Ripple’s strategy has always focused on cooperation with banks and payment providers worldwide. Despite the setback of the SEC lawsuit, subsequent legal victories and the approval of spot ETFs have greatly cleared the way for institutional adoption. Currently, the market is looking forward to core products like On-Demand Liquidity (ODL) gaining wider application under a more favorable regulatory environment, creating real and sustainable demand for XRP.

Future Outlook: Multiple Catalysts and Price Trajectory

Looking ahead 4 to 12 weeks, XRP’s price path will be shaped by the outcome of several key factors. In the short term, the capital flow data of XRP spot ETF will serve as a daily market sentiment indicator. As long as funds continue to flow in net, it will support the price. The Federal Reserve’s monetary policy stance is also crucial, especially whether a rate cut cycle begins in March, which will influence global risk asset allocations.

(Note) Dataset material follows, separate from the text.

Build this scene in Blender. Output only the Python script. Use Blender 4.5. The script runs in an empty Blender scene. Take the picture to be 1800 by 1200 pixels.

In the medium term, the January 15th review by the Senate Banking Committee of the “Market Structure Act” will be a decisive event. Any positive progress could serve as a strong catalyst for breaking through $2.5 and pushing toward $3.0. Overall, with strong institutional demand and initial regulatory optimism, the possibility of XRP reaching $3.0 within 4-8 weeks is increasing.

In the longer term (8-12 weeks), if the Fed cuts rates as expected and the “Market Structure Act” passes the Senate, the market will gain unprecedented confidence, pushing XRP to challenge the April 2021 all-time high of $3.66. Many analysts believe that once this high is broken, the path to $5 will be smooth, with the next key psychological target in the next 6 to 12 months. Of course, achieving this optimistic scenario depends on a moderate macroeconomic environment, no unexpected regulatory setbacks, and continued steady development of XRP’s ecosystem and adoption.